As part of the work we are developing on rent controls in Scotland – the Minister for Zero Carbon Buildings, Active Travel and Tenants' Rights has met with the Residential Tenancies Board.

Emerging proposals

High level emerging proposals were shared, with a view to gaining wide input and insight from Group members. These are not final proposals, and are shared as a starting point for discussions.

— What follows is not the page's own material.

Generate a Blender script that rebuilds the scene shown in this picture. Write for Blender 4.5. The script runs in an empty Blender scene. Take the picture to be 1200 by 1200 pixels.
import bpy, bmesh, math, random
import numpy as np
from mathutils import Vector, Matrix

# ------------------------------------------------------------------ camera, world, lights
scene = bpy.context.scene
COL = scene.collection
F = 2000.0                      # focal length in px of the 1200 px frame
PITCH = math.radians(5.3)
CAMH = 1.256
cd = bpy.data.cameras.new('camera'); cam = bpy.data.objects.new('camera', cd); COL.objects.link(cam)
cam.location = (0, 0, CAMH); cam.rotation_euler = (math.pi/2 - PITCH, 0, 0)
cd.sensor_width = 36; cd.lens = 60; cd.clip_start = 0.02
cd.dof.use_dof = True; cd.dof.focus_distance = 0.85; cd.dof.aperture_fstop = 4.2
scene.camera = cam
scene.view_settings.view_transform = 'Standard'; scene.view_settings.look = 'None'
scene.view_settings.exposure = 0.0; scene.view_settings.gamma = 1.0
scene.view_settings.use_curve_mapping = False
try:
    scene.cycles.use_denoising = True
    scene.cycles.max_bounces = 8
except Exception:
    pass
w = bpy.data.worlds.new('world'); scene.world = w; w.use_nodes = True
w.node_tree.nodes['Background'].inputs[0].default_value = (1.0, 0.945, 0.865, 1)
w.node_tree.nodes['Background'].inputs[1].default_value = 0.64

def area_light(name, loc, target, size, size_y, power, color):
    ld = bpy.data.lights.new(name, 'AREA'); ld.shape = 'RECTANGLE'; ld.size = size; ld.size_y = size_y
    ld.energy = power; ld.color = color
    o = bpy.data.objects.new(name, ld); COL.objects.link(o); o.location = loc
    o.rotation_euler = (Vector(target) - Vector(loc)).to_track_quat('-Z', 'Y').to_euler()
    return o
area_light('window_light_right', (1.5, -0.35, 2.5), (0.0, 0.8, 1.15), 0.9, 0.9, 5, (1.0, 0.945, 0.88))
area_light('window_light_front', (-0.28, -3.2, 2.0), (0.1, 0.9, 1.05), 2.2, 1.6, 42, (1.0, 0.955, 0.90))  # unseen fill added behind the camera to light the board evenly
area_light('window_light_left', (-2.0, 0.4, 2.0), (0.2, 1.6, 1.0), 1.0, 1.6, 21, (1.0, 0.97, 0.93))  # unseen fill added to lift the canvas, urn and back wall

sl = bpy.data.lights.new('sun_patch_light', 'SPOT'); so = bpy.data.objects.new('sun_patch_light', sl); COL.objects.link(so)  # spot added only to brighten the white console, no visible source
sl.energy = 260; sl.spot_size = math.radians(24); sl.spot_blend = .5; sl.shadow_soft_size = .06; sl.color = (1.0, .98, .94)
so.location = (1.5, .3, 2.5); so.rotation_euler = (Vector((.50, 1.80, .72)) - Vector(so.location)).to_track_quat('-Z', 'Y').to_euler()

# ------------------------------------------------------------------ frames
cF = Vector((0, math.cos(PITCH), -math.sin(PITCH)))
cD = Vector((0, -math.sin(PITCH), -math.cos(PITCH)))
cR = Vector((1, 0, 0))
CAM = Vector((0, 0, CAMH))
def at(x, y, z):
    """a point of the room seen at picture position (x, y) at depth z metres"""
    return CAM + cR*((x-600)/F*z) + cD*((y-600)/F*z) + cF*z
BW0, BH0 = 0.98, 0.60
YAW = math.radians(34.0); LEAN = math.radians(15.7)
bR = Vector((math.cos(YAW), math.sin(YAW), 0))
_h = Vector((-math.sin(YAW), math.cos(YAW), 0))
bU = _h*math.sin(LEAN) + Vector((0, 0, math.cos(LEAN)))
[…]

  • it is important to ensure that local circumstances in relation to housing are taken into account, and local authorities are best placed to support this
  • proposals include a requirement for local authorities to carry out an assessment of rent conditions in their local area and make a recommendation about whether they consider that the Scottish Ministers should impose rent controls in all or part of their area
  • the intention is that the Scottish Ministers will be the final decision maker about whether to impose rent control, taking account of the evidence of the requirement and proportionality
  • it is proposed that there would be statutory requirements around consultation before any measures can be introduced, and that regulations which implement rent control areas will be subject to Parliamentary approval
  • the proposals being developed will support the ongoing, cyclical assessment of conditions in relation to rent
  • the intention is that designation as an area subject to rent control will be time limited, with any re-designation being based on the outcome of further assessment of conditions
  • where a rent control area is introduced, the intention is that there will be a restriction on the amount by which rents can be increased in that area
  • in principle, the intention is that rent control will be applied both within and between tenancies
  • although there are some similarities with the Rent Pressure Zone (RPZ) measures brought in by the Private Housing (Tenancies) (Scotland) Act 2016, the proposed measures include a mandatory requirement to assess rent conditions regularly which will cover the whole of Scotland
  • this is a significant change of approach from the RPZ measures which were optional
  • it is intended that the form of assessment will be clearly set out and transparent, and officials will be working with local authorities and the Local Authority Working Group on Rent Control to develop this, to ensure that Ministers have the evidence they would need to make a decision
  • the expectation would be that local authorities would assess their whole area and, dependant on the outcome, could focus on any specific areas where issues are identified

Scottish Government are keen to work with stakeholders on the proposals and the guidance will be developed to support the assessment process and the criteria that will inform consideration of whether rent control should be recommended.

Officials would welcome members’ views and feedback on the high level proposals, as the start of an ongoing discussion.

Any other business

Members were encouraged to contact officials with any views or comments ahead of the next meeting.